HMS Newmarket (G47)
Navy: | RN |
Type: | Destroyer |
Class: | Town |
Pennant: | G 47 |
Built by: | Union Iron Works (San Francisco, California, U.S.A.) |
Laid down: | 31 Oct, 1917 |
Launched: | 28 Mar, 1918 |
Commissioned: | 26 Nov, 1940 |
End service: | Sep, 1945 |
History: | |
USS Robinson was recommissioned on 23 August
1940 for transfer to the British Government under terms of the destroyers-in
exchange for-bases agreement. The transfer was effected at Halifax, Nova
Scotia, on 26 November 1940 when Robinson was renamed HMS Newmarket and
taken over by a care and maintenance party of the Royal Canadian Navy.
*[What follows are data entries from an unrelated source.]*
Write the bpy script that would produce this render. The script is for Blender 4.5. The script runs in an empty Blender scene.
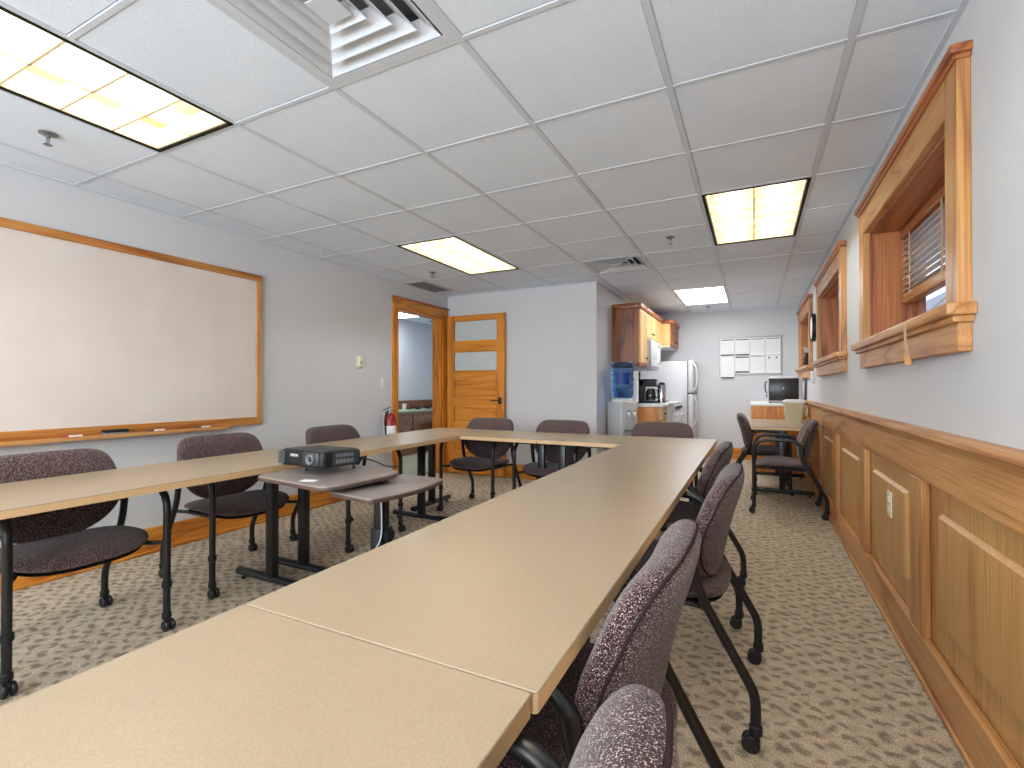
import bpy, bmesh, math, random
from mathutils import Vector, Matrix
random.seed(7)
PI = math.pi
SC = bpy.context.scene
COL = SC.collection

# ------------------------------------------------------------------ camera, world, exposure
cam_d = bpy.data.cameras.new('camera')
cam_d.sensor_width = 36.0
cam_d.lens = 485.24 / 1024 * 36.0
cam_d.clip_start = 0.02
cam = bpy.data.objects.new('camera', cam_d)
COL.objects.link(cam)
cam.location = (0, 0, 1.116)
cam.rotation_euler = (PI/2 + math.radians(.42), 0, math.radians(26.497))
SC.camera = cam
SC.view_settings.view_transform = 'Standard'
SC.view_settings.look = 'None'
SC.view_settings.exposure = 0.10
SC.view_settings.gamma = 1.0
SC.view_settings.use_curve_mapping = False
try:
    SC.cycles.use_denoising = True
    SC.cycles.max_bounces = 10
    SC.cycles.diffuse_bounces = 6
    SC.cycles.sample_clamp_indirect = 6.0
except Exception:
    pass
W = bpy.data.worlds.new('sky')
SC.world = W
W.use_nodes = True
W.node_tree.nodes['Background'].inputs[0].default_value = (.86, .93, 1.0, 1)
W.node_tree.nodes['Background'].inputs[1].default_value = 1.7
TUBE_POWER = 52.0      # emission of the fluorescent tubes
FILL_POWER = 128.0      # added fill light standing in for daylight at each made-up back window
LENS_POWER = 18.0       # emission of the flat lensed fixture

# ------------------------------------------------------------------ dimensions (metres)
XL, XR = -3.652, .608          # left and right wall faces
YE, YF, YB = 5.40, 8.40, -2.30 # end wall, far kitchen wall, wall behind the camera
XK = -1.61                     # kitchen side wall
H = 2.331                      # ceiling height
GX, GY, T = .3091, 1.426, .6096

# ------------------------------------------------------------------ mesh helpers
class MB:
    def __init__(s): s.bm = bmesh.new()
    def _merge(s, b, mat=None):
        me = bpy.data.meshes.new('tmp'); b.to_mesh(me); b.free()
        if mat is not None: me.transform(mat)
        s.bm.from_mesh(me); bpy.data.meshes.remove(me)
    def box(s, x0, x1, y0, y1, z0, z1, bev=0, seg=2, mat=None):
        b = bmesh.new()
        bmesh.ops.create_cube(b, size=1)
        for v in b.verts:
            v.co = Vector(((x0+x1)/2 + v.co.x*(x1-x0), (y0+y1)/2 + v.co.y*(y1-y0), (z0+z1)/2 + v.co.z*(z1-z0)))
        if bev: bmesh.ops.bevel(b, geom=b.edges[:], offset=bev, segments=seg, affect='EDGES', profile=.5, clamp_overlap=True)
        s._merge(b, mat); return s
    def prism(s, pts, z0, z1, bev=0, seg=2, mat=None):
        b = bmesh.new()
        lo = [b.verts.new((x, y, z0)) for x, y in pts]; hi = [b.verts.new((x, y, z1)) for x, y in pts]
        n = len(pts)
        b.faces.new(lo[::-1]); b.faces.new(hi)
        for i in range(n): b.faces.new((lo[i], lo[(i+1) % n], hi[(i+1) % n], hi[i]))
        bmesh.ops.recalc_face_normals(b, faces=b.faces[:])
        if bev:
            ed = [e for e in b.edges if abs(e.verts[0].co.z - e.verts[1].co.z) < 1e-6]
            bmesh.ops.bevel(b, geom=ed, offset=bev, segments=seg, affect='EDGES', profile=.5, clamp_overlap=True)
        s._merge(b, mat); return s
    def lathe(s, prof, seg=24, mat=None):
        b = bmesh.new(); rings = []
        for r, z in prof:
            rings.append([b.verts.new((r*math.cos(2*PI*i/seg), r*math.sin(2*PI*i/seg), z)) for i in range(seg)] if r > 1e-6 else [b.verts.new((0, 0, z))])
        for a, c in zip(rings, rings[1:]):
            for i in range(seg):
                j = (i+1) % seg
                q = [a[i % len(a)], a[j % len(a)], c[j % len(c)], c[i % len(c)]]
                q2 = []
                for v in q:
                    if v not in q2: q2.append(v)
                if len(q2) > 2:
                    b.faces.new(q2)
        for R in (rings[0], rings[-1]):
            if len(R) > 2: b.faces.new(R)
        bmesh.ops.recalc_face_normals(b, faces=b.faces[:])
        s._merge(b, mat); return s
    def tube(s, path, r, seg=10, closed=False, fil=0, rx=None):
        P = [Vector(p) for p in path]
        if fil: P = fillet(P, fil, closed)
        b = bmesh.new(); n = len(P); rings = []
        N = None
        for i in range(n):
            if closed: t = P[(i+1) % n] - P[i-1]
            else: t = P[min(i+1, n-1)] - P[max(i-1, 0)]
            t.normalize()
            if N is None:
                u = Vector((0, 0, 1)) if abs(t.z) < .9 else Vector((0, 1, 0))
                N = (u - t*u.dot(t)).normalized()
            else:
                N = (N - t*N.dot(t)).normalized()
            B = t.cross(N)
            rr = r if not isinstance(r, (list, tuple)) else r[i]
            rings.append([b.verts.new(P[i] + N*rr*math.cos(2*PI*k/seg) + B*(rx or rr)*math.sin(2*PI*k/seg)) for k in range(seg)])
        m = n if closed else n-1
        for i in range(m):
            a, c = rings[i], rings[(i+1) % n]
            for k in range(seg): b.faces.new((a[k], a[(k+1) % seg], c[(k+1) % seg], c[k]))
        if not closed: b.faces.new(rings[0][::-1]); b.faces.new(rings[-1])
        bmesh.ops.recalc_face_normals(b, faces=b.faces[:])
        s._merge(b); return s
    def pillow(s, outline, rings, front, back):
        """outline(th)->(a,b); front(a,b,r)/back(a,b,r)->Vector ; closed cushion"""
        b = bmesh.new(); n = 56
        def side(f):
            c = b.verts.new(f(*mid, 0)); R = []
            for r in rings:
                R.append([b.verts.new(f(mid[0]+(outline(2*PI*k/n)[0]-mid[0])*r, mid[1]+(outline(2*PI*k/n)[1]-mid[1])*r, r)) for k in range(n)])
            for k in range(n): b.faces.new((c, R[0][k], R[0][(k+1) % n]))
            for p, q in zip(R, R[1:]):
                for k in range(n): b.faces.new((p[k], p[(k+1) % n], q[(k+1) % n], q[k]))
            return R[-1]
        pts = [outline(2*PI*k/n) for k in range(n)]
        mid = (sum(p[0] for p in pts)/n, sum(p[1] for p in pts)/n)
        A = side(front); Bk = side(back)
        for k in range(n): b.faces.new((A[k], A[(k+1) % n], Bk[(k+1) % n], Bk[k]))
        bmesh.ops.remove_doubles(b, verts=b.verts[:], dist=1e-5)
        bmesh.ops.recalc_face_normals(b, faces=b.faces[:])
        s._merge(b); return s
    def build(s, name, mat, parent=None, smooth=True, ang=35):
        me = bpy.data.meshes.new(name)
        s.bm.to_mesh(me); s.bm.free()
        o = bpy.data.objects.new(name, me); COL.objects.link(o)
        me.materials.append(mat)
        if smooth:
            me.shade_smooth()
            me.set_sharp_from_angle(angle=math.radians(ang))
        if parent: o.parent = parent
        return o

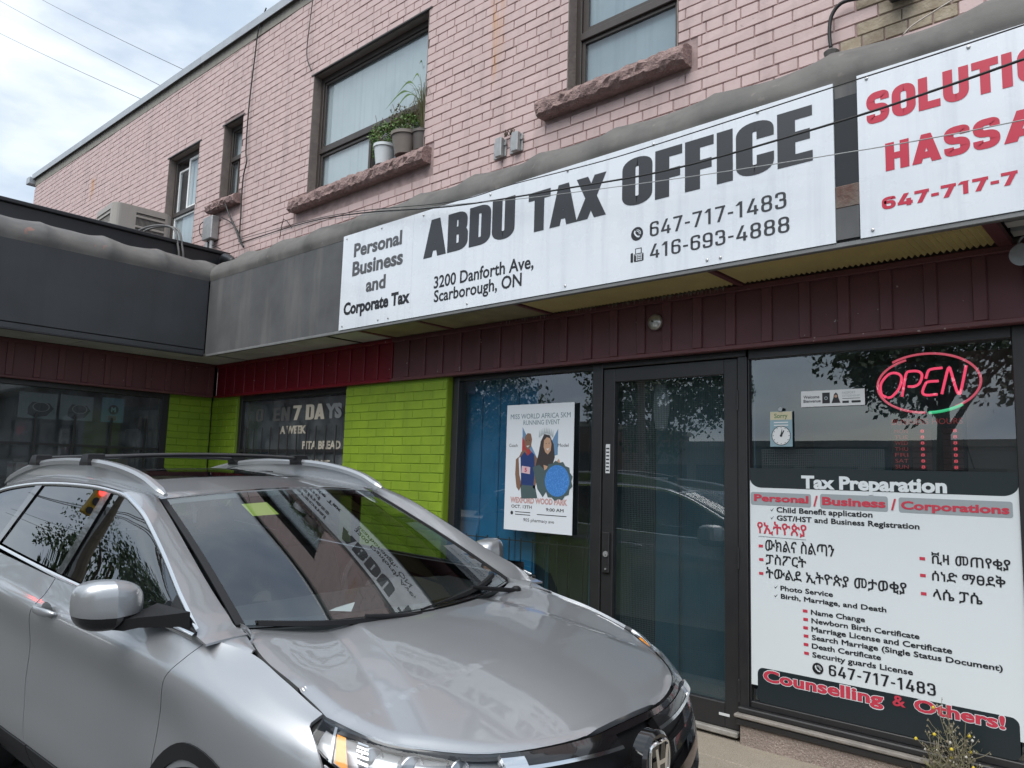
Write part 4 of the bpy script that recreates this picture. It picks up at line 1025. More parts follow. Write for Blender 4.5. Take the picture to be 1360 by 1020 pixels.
ck = thing('clock_notice', 'small Sorry notice with a round clock face hanging inside the large right window', 'notice')
q = (-1.2070, -1.0740, 1.7110, 1.9180); w_ = q[1] - q[0]; h_ = q[3] - q[2]; xm = (q[0] + q[1]) / 2
mb = MB(); mb.box(q[0], q[1], -.0048, -.002, q[2], q[3]); mb.build('sheet', mat('blue_grey_card', (.22, .33, .38), .5), ck)
fs_ = facade(-.0048)
mb = MB(); rect(mb, fs_, q[0] + .002, q[1] - .002, q[3] - h_ * .24, q[3] - .002, .0005); mb.build('cream_header', mat('cream_card', (.50, .46, .32), .5), ck)
text('Sorry', fs_, q[0] + w_ * .2, q[1] - w_ * .2, q[3] - h_ * .19, q[3] - h_ * .06, .012, mat('green_print', (.06, .16, .06), .5), ck, .001)
mb = MB(); rect(mb, fs_, q[0] + w_ * .18, q[1] - w_ * .18, q[3] - h_ * .33, q[3] - h_ * .30, .0005); rect(mb, fs_, q[0] + w_ * .18, q[1] - w_ * .18, q[3] - h_ * .41, q[3] - h_ * .38, .0005); mb.build('line_print', M_sticker, ck)
mb = MB(); disc(mb, fs_, xm, q[2] + h_ * .31, w_ * .42, .0006, 32); mb.build('clock_face', M_sticker, ck)
mb = MB(); R0 = w_ * .42; cz_ = q[2] + h_ * .31
for k in range(12):
    a = 2 * pi * k / 12; disc(mb, fs_, xm + R0 * .85 * sin(a), cz_ + R0 * .85 * cos(a), R0 * .05, .0012, 6)
disc(mb, fs_, xm, cz_, R0 * .14, .0014, 12); disc(mb, fs_, xm, cz_, R0 * 1.02, .0012, 32, R0 * .96)
poly(mb, fs_, [(xm - R0 * .09, cz_), (xm + R0 * .09, cz_), (xm + R0 * .10, cz_ + R0 * .78)], .0014); poly(mb, fs_, [(xm - R0 * .07, cz_), (xm + R0 * .09, cz_ - R0 * .03), (xm + R0 * .36, cz_ + R0 * .52), (xm + R0 * .26, cz_ + R0 * .56)], .0018)
mb.build('clock_print', M_vblack, ck)
mb = MB(); mb.lathe([(.012, -.012), (.008, -.004)], (xm, -.002, q[3] + .012), 12, 'y'); mb.build('suction_cup', M_vgrey, ck)

# neon OPEN sign: glowing tubes behind the glass
ns = thing('open_sign', 'red neon OPEN sign in an oval of tubing with a short green segment', 'neon sign')
M_neon = mat('neon_red', (.6, .05, .09), .4, emit=((1.0, .075, .16), .50)); M_neon2 = mat('neon_pink_tube', (.5, .16, .2), .4, emit=((1.0, .12, .18), .28)); M_neong = mat('neon_green', (.1, .7, .4), .4, emit=((.10, 1.0, .38), .20))
NY = .045
def npt(px_, py_): return px_, py_
nx0, nx1 = -0.627, -0.125; nz0, nz1 = 1.894, 2.204
ncx, ncz = (nx0 + nx1) / 2, (nz0 + nz1) / 2; nrx, nrz = (nx1 - nx0) / 2, (nz1 - nz0) / 2
def arc(a0, a1, n=26, k=1.0, dz=0): return [(ncx + nrx * k * cos(radians(a0 + (a1 - a0) * i / n)), NY, ncz + dz + nrz * k * sin(radians(a0 + (a1 - a0) * i / n))) for i in range(n + 1)]
mb = MB(); mb.tube(arc(130, -58, 36), .0062, 8); mb.tube(arc(113, 268, 36, .96, -.010), .0062, 8); mb.build('oval_tube', M_neon2, ns, smooth=True)
mb = MB(); mb.tube(arc(272, 312, 14, .99, -.006), .0080, 8); mb.build('green_tube', M_neong, ns, smooth=True)
def nl(pts): return [(ncx + a * nrx, NY - .004, ncz + b * nrz) for a, b in pts]
sl = nl
for g_ in ([(-.78, -.45), (-.88, -.32), (-.88, .05), (-.72, .36), (-.56, .38), (-.47, .22), (-.52, -.14), (-.66, -.42), (-.76, -.47)],):
    mb = MB(); mb.tube(catmull(sl(g_), 5), .0068, 8); mb.build('letter_tube', M_neon, ns, smooth=True)
for segs in ([[(-.47, -.45), (-.42, 0), (-.37, .36), (-.28, .42), (-.14, .40), (-.07, .27), (-.11, .02), (-.20, -.10), (-.35, -.11)]], [[(.32, .47), (.12, .45), (.05, .38), (0, .13)], [(.24, .03), (.04, .02), (-.02, -.08), (-.07, -.33), (0, -.43), (.21, -.42)]], [[(.29, -.42), (.40, .30), (.44, .46), (.47, .36), (.56, -.30), (.60, -.42), (.64, -.34), (.755, .50)]]):
    mb = MB()
    for s_ in segs: mb.tube(catmull(sl(s_), 4), .0068, 8)
    mb.build('letter_tube', M_neon, ns, smooth=True)
mb = MB(); mb.tube([(ncx + .12, NY + .02, ncz - nrz * .8), (ncx + .20, NY + .03, 1.60)], .004, 6); mb.tube([(ncx - .1, NY + .02, ncz + nrz), (ncx - .1, NY + .02, 2.24)], .002, 5); mb.build('cord', M_cable, ns)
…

She
was commissioned in the British Navy by a Royal Navy crew on 5 December
1940.
Newmarket departed Halifax on 15 January for the United Kingdom, calling at St. John's and arriving at Belfast on the 26th and at Plymouth, England, on the 30th. After a short refit on the Humber, she began convoy escort work in the Western Approaches Command and on 2 June 1941, was unsuccessfully attacked by an aircraft in the northwestern approaches. Later that month she proceeded to Sheerness, and was in dockyard hands until November when she joined the 8th Escort Group, at Londonderry. On 3 January 1942, Newmarket had to leave Convoy H.X. 166 because of boiler trouble, and proceeded to Lough Foyle. On the 30th she arrived at Liverpool, and was under refit until the end of March. In April 1942, she escorted the Russian convoy P.Q. 14, but, a month later, was allocated for duty as an aircraft target ship in the Firth of Forth. She refitted at Leith between December 1942 and February 1943, and later in the year, refitted again at Rosyth, Scotland. In September 1943, Newmarket was reduced to care and maintenance status at Rosyth but resumed duty as an aircraft target ship from the spring of 1944, until after the end of the war in Europe. She was scrapped at Llanelly in September 1945.